In no matter whatever, needs a man be reminded of what he believes, except in religion. What a man believes he knows, and what he knows he believes. Why should the priesthood come to us with an inventory of what we believe?—The priesthood do not care about our belief; what they want is our assent; so they make out a list of what we have to assent to, if we are to avoid the consequences of their indignation. The old Romish priesthood do not conceal this: according to them, any one who says, "I believe whatever the Mother Church believes," has saving Faith. The Protestant Churches desire to disguise their wishes, which are the same as those of Rome, and mince the matter. Yet there never was, nor ever will be, a Priesthood guiltless of the design to take all other men's minds into their keeping.

28th.

Reading from one o'clock till a quarter to eight in the morning, in order to escape from the misery of drowsiness without the possibility of falling asleep.

My dear Sir,

To Dr. Channing.

Liverpool, June 30th, 1839.

I would have written to you long ago, if the miserable state in which I still continue did not generally deprive me

of that power of attention, without which we cannot collect our thoughts. It is true that my life is not in immediate danger; the constant fever has left me, and the dropsy is much less; but I do not enjoy a single hour of rest from distress and pain. It is now more than a year since I last stood on my feet. I have totally lost the use of my kneejoints, and am consequently compelled to sit the whole day, and to lie on my back the whole night. I am wheeled in a chair from my bedroom to my study, and taken to bed early in the same manner. It is only by means of my hands that I can shift myself from the chair to the bed. There is no prospect whatever of relief: death alone can release me from this thraldom. But as you observe in your admirable Letter on Slavery, (the passage came home to my feelings,) this total want of liberty comes from a source which the mind blesses and loves, whether it sends pain or enjoyment. Were it man that kept me even in much slighter confinement, I do not know how I could stand the temptation to self-destruction.
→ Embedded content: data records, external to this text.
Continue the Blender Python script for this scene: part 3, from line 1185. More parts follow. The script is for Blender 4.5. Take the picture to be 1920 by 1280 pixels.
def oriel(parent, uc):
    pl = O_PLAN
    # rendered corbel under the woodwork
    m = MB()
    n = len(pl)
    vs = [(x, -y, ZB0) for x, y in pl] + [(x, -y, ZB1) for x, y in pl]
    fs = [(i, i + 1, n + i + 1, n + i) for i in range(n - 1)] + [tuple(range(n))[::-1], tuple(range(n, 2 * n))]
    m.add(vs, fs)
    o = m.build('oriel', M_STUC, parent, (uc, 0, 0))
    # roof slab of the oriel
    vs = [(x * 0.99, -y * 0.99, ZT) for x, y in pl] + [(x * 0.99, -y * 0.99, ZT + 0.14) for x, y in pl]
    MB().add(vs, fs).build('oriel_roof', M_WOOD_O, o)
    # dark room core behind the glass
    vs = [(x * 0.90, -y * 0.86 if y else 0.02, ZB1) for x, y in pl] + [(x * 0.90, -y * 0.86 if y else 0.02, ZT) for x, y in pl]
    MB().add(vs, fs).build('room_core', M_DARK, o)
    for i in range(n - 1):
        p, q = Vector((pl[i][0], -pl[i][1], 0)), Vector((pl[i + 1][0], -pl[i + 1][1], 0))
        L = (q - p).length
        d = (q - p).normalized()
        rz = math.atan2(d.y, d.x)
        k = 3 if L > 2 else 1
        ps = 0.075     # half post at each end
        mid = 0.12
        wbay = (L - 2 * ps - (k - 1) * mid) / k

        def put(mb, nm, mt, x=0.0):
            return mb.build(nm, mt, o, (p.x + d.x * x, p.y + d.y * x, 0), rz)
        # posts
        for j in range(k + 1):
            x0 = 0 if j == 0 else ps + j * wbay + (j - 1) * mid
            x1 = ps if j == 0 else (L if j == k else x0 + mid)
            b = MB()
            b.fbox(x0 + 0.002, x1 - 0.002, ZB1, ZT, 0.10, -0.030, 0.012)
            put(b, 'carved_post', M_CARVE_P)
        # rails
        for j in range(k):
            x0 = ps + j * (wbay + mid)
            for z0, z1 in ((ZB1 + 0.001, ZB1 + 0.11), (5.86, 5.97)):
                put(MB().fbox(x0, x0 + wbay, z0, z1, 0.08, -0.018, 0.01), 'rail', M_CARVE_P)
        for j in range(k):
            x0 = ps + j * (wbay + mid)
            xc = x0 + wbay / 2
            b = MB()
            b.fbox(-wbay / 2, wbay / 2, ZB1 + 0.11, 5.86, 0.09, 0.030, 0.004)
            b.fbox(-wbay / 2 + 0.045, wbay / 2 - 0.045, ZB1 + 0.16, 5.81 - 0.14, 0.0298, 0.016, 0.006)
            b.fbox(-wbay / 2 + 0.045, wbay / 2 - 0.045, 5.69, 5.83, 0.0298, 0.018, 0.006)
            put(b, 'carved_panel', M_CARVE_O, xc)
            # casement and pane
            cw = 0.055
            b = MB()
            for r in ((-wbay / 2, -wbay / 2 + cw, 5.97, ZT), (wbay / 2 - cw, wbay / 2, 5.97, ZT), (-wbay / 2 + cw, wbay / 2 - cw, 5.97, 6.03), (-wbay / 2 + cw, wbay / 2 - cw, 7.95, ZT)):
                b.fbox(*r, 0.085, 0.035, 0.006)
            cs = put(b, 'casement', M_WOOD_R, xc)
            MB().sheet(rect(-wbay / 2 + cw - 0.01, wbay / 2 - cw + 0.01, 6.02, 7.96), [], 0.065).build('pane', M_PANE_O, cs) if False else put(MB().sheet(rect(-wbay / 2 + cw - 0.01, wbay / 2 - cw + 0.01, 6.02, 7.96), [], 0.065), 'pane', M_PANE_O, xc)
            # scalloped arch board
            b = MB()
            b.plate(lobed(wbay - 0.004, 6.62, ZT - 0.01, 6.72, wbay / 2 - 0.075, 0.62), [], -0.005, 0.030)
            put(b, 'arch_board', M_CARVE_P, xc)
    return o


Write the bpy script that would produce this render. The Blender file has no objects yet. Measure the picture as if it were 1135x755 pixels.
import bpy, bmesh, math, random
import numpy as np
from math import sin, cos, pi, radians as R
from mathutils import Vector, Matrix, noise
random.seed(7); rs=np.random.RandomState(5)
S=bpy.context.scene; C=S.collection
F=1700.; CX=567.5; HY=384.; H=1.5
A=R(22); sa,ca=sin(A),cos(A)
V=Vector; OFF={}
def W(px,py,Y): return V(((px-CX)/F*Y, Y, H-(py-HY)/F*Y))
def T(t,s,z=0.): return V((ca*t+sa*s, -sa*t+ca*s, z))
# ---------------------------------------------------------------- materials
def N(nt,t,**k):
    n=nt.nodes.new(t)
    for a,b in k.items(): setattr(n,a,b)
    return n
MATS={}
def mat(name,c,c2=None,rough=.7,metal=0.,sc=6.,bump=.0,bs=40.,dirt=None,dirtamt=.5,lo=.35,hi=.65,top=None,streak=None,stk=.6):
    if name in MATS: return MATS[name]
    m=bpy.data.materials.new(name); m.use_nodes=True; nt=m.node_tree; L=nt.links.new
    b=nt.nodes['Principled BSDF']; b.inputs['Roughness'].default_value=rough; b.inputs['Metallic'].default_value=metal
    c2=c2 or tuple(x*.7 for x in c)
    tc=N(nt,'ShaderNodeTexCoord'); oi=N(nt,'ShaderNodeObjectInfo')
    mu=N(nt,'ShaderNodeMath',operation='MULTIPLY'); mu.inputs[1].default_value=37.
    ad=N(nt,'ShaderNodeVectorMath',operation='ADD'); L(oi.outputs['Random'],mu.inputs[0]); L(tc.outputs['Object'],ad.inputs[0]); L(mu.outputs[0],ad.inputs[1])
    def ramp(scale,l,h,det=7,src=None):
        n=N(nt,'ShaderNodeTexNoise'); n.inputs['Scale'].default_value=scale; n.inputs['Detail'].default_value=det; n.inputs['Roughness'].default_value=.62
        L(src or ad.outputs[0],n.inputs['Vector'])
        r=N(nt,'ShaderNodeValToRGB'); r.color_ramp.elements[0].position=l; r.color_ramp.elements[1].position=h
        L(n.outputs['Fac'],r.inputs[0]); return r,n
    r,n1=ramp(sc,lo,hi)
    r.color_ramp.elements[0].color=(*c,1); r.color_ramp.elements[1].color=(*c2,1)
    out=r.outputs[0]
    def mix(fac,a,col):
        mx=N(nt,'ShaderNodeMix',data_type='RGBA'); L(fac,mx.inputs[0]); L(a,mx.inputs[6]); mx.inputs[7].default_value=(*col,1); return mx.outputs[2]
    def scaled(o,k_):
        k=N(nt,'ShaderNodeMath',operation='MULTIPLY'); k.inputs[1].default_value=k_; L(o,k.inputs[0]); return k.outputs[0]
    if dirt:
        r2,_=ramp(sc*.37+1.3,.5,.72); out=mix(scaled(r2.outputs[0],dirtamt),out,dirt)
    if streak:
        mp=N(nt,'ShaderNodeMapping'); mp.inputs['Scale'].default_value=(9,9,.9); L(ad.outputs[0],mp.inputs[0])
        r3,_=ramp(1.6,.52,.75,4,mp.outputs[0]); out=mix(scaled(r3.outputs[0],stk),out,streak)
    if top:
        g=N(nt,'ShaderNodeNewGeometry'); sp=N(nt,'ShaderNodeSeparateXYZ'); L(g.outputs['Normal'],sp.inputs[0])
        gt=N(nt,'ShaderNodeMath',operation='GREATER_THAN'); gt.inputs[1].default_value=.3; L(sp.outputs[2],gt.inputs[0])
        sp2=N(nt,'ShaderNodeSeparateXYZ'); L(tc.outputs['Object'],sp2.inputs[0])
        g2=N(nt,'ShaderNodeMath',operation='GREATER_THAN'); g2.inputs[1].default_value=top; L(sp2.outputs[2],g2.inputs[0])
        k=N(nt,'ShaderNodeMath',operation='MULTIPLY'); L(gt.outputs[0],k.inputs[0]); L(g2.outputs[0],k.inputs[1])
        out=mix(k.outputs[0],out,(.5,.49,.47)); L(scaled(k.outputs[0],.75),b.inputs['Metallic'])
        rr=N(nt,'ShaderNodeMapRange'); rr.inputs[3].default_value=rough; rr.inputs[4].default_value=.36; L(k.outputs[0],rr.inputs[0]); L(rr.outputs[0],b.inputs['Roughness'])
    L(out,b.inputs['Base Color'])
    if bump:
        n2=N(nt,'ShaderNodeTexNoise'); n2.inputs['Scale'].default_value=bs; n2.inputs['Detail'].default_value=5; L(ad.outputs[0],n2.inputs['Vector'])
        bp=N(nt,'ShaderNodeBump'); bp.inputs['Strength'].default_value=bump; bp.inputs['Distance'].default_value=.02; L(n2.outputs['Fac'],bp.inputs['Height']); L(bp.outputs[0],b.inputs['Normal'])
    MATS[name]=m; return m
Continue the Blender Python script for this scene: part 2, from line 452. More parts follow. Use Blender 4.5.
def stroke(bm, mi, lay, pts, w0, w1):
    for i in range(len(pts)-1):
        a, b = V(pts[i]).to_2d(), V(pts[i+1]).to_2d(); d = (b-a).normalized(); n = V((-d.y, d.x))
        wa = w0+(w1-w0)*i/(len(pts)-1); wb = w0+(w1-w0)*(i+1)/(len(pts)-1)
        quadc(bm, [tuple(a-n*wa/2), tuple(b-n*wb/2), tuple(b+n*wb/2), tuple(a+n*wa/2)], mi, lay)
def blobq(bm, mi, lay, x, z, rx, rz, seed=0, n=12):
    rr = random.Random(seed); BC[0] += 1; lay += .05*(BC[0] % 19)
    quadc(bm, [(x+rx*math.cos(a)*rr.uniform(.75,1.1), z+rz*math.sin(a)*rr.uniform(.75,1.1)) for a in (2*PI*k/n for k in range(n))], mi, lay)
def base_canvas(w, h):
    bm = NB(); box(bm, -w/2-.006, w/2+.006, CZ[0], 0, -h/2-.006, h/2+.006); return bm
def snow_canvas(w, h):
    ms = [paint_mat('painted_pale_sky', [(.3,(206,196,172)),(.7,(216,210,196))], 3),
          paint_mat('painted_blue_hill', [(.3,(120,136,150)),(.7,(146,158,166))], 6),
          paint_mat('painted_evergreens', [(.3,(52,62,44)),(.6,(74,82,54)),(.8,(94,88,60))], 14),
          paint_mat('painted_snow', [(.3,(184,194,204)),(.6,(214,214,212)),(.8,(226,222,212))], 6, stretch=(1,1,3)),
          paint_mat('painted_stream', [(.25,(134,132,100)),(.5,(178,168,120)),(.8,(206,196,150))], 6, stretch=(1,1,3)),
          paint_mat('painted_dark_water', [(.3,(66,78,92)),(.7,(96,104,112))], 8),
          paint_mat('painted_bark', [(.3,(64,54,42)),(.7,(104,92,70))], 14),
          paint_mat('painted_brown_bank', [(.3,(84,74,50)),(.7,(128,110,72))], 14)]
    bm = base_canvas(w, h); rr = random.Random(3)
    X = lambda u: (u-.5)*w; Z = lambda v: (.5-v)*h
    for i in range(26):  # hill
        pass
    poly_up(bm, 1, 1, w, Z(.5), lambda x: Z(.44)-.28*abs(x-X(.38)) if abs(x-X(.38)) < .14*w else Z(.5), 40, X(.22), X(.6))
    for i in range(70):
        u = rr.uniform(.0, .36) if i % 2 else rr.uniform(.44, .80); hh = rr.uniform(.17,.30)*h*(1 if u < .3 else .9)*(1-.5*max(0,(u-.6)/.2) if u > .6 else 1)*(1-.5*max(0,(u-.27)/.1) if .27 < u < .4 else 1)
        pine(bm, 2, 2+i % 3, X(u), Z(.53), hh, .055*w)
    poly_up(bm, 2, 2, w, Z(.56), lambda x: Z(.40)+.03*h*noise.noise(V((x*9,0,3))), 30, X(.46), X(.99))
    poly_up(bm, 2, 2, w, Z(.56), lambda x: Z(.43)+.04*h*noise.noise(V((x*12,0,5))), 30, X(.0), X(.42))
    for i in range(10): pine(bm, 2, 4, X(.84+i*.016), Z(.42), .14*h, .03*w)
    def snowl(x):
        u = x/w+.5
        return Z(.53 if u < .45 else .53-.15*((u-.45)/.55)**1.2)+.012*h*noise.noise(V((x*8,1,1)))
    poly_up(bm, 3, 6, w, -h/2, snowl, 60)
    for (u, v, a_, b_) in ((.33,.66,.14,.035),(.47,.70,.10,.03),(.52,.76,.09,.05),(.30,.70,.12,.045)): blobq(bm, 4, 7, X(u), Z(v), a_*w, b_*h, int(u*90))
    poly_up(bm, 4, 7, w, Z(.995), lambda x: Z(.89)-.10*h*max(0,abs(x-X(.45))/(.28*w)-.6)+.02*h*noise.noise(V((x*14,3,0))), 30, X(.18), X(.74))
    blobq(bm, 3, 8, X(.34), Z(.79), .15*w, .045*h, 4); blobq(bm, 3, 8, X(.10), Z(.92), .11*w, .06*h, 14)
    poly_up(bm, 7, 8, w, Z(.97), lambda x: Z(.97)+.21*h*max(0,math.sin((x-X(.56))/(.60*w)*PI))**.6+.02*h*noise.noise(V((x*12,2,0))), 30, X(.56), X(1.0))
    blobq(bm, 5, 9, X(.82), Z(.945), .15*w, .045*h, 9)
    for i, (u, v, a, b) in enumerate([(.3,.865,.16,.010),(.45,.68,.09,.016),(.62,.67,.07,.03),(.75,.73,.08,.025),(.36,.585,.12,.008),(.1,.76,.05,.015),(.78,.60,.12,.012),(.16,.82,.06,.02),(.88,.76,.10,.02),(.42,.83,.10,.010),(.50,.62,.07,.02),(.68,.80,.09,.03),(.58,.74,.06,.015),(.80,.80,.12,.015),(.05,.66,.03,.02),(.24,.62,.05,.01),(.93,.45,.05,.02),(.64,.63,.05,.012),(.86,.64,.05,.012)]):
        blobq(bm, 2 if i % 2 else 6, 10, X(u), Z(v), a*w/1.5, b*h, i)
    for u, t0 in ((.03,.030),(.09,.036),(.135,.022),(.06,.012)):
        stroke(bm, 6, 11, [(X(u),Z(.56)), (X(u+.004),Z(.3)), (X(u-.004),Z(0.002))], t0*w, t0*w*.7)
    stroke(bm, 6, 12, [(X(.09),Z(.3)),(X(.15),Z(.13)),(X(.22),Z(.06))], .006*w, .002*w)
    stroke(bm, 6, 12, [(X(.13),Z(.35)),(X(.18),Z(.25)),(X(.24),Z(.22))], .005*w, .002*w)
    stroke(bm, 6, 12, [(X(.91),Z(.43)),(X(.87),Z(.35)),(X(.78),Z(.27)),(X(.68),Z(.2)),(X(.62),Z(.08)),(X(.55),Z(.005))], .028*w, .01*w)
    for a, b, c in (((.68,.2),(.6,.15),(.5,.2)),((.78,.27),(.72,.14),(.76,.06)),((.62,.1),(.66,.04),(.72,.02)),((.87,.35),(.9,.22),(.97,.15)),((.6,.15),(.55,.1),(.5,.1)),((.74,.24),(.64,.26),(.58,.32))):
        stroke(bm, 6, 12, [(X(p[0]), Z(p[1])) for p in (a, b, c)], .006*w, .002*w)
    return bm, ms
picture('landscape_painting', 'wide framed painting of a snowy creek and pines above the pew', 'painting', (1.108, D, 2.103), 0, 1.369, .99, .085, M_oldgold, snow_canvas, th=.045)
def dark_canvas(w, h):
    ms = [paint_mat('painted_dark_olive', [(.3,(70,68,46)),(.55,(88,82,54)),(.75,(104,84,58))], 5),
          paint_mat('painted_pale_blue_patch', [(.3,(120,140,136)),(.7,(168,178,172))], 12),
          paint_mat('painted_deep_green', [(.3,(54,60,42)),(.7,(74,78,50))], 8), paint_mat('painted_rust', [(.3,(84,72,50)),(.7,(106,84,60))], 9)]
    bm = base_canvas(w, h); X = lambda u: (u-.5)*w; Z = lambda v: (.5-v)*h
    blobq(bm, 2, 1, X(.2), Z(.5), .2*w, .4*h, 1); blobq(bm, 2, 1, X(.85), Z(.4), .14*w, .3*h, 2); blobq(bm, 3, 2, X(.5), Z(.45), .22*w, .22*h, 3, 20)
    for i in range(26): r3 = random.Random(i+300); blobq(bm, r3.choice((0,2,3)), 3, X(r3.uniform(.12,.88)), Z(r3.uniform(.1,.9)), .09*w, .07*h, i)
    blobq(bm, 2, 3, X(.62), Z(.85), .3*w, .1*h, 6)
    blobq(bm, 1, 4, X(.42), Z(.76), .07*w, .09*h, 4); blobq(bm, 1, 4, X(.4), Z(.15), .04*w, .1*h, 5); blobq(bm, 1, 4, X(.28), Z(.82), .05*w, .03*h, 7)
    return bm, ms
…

I sincerely congratulate you on the publication of that Letter. You have written it under the inspiration of Truth and Humanity. You have dragged the Monster from its fastnesses, you have exposed its hideousness to the world. I cannot imagine a fallacy, either of intellect or feeling, which you have not thoroughly answered.

I wish I could agree with you in the same unqualified manner upon the subject of War. I do not doubt for a moment that War is one of the great evils which are allowed to fall upon mankind; but I cannot class it with the greatest of those evils: I conceive that it has a more abundant compensation of good than pestilence and famine. Have you read Colonel Napier's History of the Peninsular War? It contains the most appalling pictures of destruction that I ever met in any historical book. But out of the very horrors which make the imagination recoil, there breaks out a moral light, a grandeur of character which could not be

produced under any other circumstances. In our modern wars, the most perfect contempt of death is very frequently joined with the repose of the evil passions. It is only under the irritation of peculiar antipathies (such as existed between the French and the Spaniards) that the regular, welltrained soldier acts under the ferocious impulses of hatred and offended personal pride. Between the English and the French there existed, during the last war, a generous feeling, of which you will find most noble instances in the above-mentioned work. I must add, that I have found some of the most admirable characters among soldiers. Colonel Napier himself might be mentioned as a remarkable instance. I do not mean to recommend war-God forbid it! but considering that its abolition will be impracticable for a long time, I wish rather to see benevolence employed in suggesting the means of allaying the evils of that scourge, than in directly opposing it. A high discipline, (which is in itself a certain kind of education,) the diffusion of knowledge among the officers, and a general tone of society which will demand the union of humanity and courage in those who are to be considered men of honour,—such appear to me to be the true remedies, at this period of society, against the unredeemed evils of war.

Believe me, my dear Sir, with sincere respect and affection,

Your friend,

J. BLANCO WHITE.

July 6th, 1839.

Exceedingly unwell, with

violent convulsions, till

about six in the morning. It is not the severity, but the length of this trial that oppresses me.